## DATA PROVIDED
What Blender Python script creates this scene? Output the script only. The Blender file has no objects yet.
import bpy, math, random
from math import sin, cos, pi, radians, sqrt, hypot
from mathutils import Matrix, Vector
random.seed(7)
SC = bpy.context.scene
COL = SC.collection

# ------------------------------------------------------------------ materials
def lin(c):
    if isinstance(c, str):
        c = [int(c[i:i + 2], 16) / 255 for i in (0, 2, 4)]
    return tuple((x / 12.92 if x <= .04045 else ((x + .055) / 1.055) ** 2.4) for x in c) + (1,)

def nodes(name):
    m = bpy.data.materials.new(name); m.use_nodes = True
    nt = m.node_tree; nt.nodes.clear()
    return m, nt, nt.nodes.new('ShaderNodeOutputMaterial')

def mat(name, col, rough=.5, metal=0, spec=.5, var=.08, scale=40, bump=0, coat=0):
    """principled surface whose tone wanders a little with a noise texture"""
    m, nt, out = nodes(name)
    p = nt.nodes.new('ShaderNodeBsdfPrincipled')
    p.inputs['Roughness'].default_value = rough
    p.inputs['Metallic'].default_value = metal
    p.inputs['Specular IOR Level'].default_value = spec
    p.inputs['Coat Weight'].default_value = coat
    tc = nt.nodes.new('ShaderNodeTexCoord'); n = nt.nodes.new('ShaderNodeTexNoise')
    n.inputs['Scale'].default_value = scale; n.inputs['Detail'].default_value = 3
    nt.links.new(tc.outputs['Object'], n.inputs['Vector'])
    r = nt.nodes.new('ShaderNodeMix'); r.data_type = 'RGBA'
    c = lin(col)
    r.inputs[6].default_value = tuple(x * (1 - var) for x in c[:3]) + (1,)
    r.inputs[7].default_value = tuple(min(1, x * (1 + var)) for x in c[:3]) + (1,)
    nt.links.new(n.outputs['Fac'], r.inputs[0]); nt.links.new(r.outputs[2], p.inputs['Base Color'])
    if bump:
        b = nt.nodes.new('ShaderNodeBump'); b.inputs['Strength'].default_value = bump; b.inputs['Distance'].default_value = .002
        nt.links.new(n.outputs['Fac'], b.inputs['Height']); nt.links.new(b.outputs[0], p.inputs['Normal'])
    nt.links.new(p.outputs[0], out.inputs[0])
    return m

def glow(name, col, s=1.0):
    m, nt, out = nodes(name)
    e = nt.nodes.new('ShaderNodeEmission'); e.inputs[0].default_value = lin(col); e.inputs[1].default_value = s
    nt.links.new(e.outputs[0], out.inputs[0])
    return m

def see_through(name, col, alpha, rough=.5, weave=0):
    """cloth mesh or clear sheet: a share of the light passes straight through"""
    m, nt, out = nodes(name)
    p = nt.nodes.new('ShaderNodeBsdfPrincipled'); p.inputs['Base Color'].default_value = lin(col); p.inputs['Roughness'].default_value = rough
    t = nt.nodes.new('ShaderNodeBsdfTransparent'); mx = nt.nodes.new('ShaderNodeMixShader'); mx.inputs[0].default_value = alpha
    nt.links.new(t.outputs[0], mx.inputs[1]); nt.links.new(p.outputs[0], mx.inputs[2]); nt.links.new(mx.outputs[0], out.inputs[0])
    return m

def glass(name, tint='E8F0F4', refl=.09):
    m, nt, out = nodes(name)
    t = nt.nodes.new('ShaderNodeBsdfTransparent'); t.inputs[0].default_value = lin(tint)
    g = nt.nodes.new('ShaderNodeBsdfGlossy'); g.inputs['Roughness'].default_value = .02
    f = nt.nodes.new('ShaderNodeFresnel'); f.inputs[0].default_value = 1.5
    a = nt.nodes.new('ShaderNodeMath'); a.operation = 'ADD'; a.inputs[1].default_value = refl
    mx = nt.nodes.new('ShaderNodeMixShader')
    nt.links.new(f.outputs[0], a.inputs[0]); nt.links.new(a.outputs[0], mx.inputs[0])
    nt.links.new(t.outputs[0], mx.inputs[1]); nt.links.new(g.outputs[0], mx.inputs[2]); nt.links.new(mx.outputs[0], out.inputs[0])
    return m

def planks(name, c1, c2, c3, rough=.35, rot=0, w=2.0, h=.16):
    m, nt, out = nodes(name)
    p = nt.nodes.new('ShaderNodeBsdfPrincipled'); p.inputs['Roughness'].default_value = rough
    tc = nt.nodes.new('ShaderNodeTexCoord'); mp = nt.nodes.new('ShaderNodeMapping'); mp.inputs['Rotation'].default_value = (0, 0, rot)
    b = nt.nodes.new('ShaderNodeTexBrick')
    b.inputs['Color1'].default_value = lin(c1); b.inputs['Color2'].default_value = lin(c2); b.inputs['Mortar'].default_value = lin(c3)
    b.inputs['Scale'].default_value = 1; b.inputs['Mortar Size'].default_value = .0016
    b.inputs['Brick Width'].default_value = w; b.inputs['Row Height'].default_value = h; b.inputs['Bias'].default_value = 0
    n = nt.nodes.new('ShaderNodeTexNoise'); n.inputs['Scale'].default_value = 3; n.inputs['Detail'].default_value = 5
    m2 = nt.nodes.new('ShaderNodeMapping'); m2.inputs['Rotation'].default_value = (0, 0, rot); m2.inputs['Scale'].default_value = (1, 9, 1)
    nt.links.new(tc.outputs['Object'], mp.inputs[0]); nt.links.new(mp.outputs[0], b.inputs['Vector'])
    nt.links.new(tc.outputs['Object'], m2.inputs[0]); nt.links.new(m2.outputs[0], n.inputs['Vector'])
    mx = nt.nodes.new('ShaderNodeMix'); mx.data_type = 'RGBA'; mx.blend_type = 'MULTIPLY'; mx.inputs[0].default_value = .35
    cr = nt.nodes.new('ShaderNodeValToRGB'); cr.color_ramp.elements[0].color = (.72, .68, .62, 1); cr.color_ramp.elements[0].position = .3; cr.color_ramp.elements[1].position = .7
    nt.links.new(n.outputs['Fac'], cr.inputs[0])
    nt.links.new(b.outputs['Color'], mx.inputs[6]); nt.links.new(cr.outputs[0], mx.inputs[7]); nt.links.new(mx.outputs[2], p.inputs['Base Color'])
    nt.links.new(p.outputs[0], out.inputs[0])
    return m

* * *

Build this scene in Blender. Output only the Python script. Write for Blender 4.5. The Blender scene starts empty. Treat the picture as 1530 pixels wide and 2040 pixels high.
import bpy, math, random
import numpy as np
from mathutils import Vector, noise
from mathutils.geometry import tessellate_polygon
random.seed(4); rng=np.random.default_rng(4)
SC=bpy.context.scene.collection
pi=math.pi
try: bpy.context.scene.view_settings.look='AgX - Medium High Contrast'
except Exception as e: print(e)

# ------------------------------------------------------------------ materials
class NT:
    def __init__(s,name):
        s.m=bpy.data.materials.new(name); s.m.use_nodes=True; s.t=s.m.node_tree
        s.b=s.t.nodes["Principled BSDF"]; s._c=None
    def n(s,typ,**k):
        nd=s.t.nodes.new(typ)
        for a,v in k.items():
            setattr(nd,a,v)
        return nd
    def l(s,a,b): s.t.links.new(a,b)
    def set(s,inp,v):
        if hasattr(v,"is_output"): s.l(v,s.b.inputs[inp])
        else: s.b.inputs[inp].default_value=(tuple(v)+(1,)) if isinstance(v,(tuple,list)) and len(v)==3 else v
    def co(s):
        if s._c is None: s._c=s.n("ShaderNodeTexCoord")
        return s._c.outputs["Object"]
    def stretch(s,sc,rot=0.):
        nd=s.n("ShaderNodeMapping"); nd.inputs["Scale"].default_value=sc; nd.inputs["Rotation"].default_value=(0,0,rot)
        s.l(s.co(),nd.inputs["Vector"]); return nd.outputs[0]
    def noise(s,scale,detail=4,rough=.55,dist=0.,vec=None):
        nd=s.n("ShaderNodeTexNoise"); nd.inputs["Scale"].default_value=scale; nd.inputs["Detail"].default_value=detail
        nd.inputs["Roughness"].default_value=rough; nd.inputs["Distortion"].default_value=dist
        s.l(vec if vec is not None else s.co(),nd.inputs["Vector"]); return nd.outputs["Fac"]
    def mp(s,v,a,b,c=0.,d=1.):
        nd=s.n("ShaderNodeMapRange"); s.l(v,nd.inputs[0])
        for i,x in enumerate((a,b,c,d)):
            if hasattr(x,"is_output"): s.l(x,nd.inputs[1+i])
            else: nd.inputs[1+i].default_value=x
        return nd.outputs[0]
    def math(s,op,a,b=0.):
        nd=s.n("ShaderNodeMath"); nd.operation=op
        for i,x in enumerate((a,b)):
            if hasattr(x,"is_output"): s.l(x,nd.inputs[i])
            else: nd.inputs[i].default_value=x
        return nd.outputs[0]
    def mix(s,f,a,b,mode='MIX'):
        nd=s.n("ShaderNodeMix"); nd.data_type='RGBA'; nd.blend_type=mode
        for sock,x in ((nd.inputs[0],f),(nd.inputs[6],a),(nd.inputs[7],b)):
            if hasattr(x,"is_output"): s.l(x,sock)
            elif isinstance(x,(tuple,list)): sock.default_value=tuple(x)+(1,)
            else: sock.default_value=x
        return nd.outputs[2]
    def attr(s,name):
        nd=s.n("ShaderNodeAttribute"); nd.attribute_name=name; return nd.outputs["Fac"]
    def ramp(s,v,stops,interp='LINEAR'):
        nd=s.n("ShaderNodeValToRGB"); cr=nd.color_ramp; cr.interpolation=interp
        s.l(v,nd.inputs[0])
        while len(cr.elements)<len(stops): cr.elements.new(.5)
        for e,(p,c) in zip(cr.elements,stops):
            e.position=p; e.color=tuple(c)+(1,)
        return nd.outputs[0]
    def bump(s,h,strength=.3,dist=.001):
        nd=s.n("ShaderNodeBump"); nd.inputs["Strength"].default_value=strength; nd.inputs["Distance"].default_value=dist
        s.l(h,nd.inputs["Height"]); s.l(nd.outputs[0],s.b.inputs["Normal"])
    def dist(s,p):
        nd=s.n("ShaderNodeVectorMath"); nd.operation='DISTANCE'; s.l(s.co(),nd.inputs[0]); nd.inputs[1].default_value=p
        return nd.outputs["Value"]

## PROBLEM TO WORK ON
Each line from the one containing "What Blender Python" through the one containing "COL = SC.collection" must be retyped exactly, the first and last of these included.

## RESULT OF THE TASK
What Blender Python script creates this scene? Output the script only. The Blender file has no objects yet.
import bpy, math, random
from math import sin, cos, pi, radians, sqrt, hypot
from mathutils import Matrix, Vector
random.seed(7)
SC = bpy.context.scene
COL = SC.collection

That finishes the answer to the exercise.